Don’t be fooled when speakers favor adjectives over nouns. Instead, critical thinking and listening call you to dig for concrete information.

“When you hear adjectives, you’re not hearing a noun or fact,” Pippert said. If a staffer says, “It’s a seamless plan,” ask for specifics on how and why it’s seamless.

Seek The Flip Side

When people voice strong opinions to support their position, encourage them to play devil’s advocate. Ask them to take the opposing side. This will aid your own critical thinking.

If an employee urges you to invest in new equipment, for example, say, “Give me your best case for not buying that equipment.”

“So if they initially cherry-picked facts, get them to tell you the opposite story,” Pippert said. “There are two sides to every story,” so it helps to collect two sets of facts before you decide.

Follow The Logic In Critical Thinking

Facts alone don’t prove a case. But they help reasonable people make prudent decisions and flex critical thinking.

After hearing the facts, Pippert suggests asking, “How did you take that evidence and make the leap to your conclusion?”

If the person replies, “Well, it’s obvious,” don’t take the bait. Stay calm and say, “Help me out here. I’m not there yet. Help me make that leap.”

“Leaders lead by asking questions and getting others to see for themselves that they’re cherry-picking facts based on their own biases,” she said.

Watch Your Tone

Beware of allowing your critical thinking to morph into disapproval. Show that you’re earnest about assessing facts rather than heeding opinions.

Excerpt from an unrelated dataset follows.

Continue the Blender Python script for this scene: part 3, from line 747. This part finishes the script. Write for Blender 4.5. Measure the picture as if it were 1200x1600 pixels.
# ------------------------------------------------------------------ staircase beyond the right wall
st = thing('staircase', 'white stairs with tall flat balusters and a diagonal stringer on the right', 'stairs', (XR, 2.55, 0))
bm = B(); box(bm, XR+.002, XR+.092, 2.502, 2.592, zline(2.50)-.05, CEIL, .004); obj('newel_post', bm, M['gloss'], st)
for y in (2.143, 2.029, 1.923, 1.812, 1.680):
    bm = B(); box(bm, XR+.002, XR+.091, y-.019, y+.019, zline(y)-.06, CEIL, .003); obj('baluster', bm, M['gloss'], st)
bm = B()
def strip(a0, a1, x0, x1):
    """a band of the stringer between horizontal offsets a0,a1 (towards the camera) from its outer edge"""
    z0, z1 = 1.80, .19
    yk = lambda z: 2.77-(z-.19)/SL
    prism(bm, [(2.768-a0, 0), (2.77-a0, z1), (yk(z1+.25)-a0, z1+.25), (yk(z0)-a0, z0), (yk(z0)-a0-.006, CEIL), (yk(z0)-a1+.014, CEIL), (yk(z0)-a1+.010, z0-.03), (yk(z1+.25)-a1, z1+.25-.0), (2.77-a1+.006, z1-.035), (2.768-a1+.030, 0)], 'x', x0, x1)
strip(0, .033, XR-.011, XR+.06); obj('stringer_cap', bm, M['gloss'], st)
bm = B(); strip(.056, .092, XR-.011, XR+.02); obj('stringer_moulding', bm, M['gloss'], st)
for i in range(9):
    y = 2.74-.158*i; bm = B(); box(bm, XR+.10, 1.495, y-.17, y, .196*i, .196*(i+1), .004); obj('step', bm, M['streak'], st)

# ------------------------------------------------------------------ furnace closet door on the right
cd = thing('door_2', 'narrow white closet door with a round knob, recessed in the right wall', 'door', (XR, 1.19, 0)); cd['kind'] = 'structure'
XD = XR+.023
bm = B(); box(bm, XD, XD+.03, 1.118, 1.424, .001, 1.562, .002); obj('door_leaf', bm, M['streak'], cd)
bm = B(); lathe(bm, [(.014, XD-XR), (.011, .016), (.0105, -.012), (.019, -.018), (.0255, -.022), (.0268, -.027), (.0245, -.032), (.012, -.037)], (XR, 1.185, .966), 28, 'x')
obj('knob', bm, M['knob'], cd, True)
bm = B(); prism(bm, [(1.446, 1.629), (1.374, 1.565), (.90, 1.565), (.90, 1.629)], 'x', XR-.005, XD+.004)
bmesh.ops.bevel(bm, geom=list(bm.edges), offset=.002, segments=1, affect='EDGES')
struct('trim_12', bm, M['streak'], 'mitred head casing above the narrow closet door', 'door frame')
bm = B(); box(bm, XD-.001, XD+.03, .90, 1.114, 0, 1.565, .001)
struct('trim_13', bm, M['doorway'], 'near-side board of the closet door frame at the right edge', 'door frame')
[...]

“It’s important to try to collect evidence without attacking,” said Debra Fine, a Denver-based professional speaker. “If you ask, ‘How do you know that?’ it can sound like an attack. But if you ask, ‘Can you give me an example of how you know that?’ ” it’s less confrontational.

Read Nonverbal Cues During Critical Thinking

Speakers who are comfortable citing facts will radiate confidence. They may share the source of their information and why it’s reliable.

“But if you notice that they seem nervous or unsettled, pay attention to that body language,” said Fine, author of “The Fine Art Of Small Talk.”

At the same time, consider how you carry yourself in conversation. Ideally, you strike a receptive pose and welcome facts with open arms — and avoid shaking your head in disgust whenever you hear an opinion.

Reflect On What You Heard

Soon after a conversation, mentally review the speaker’s word choice while it’s still fresh in your mind. To what extent did they — and you — separate fact from opinion and rely on critical thinking?

“If you heard words like ‘best ever,’ think about whether you heard fluff or facts that you can nail down with evidence,” Pippert said. “Were there any metrics cited such as rating systems, numbers or percentages?”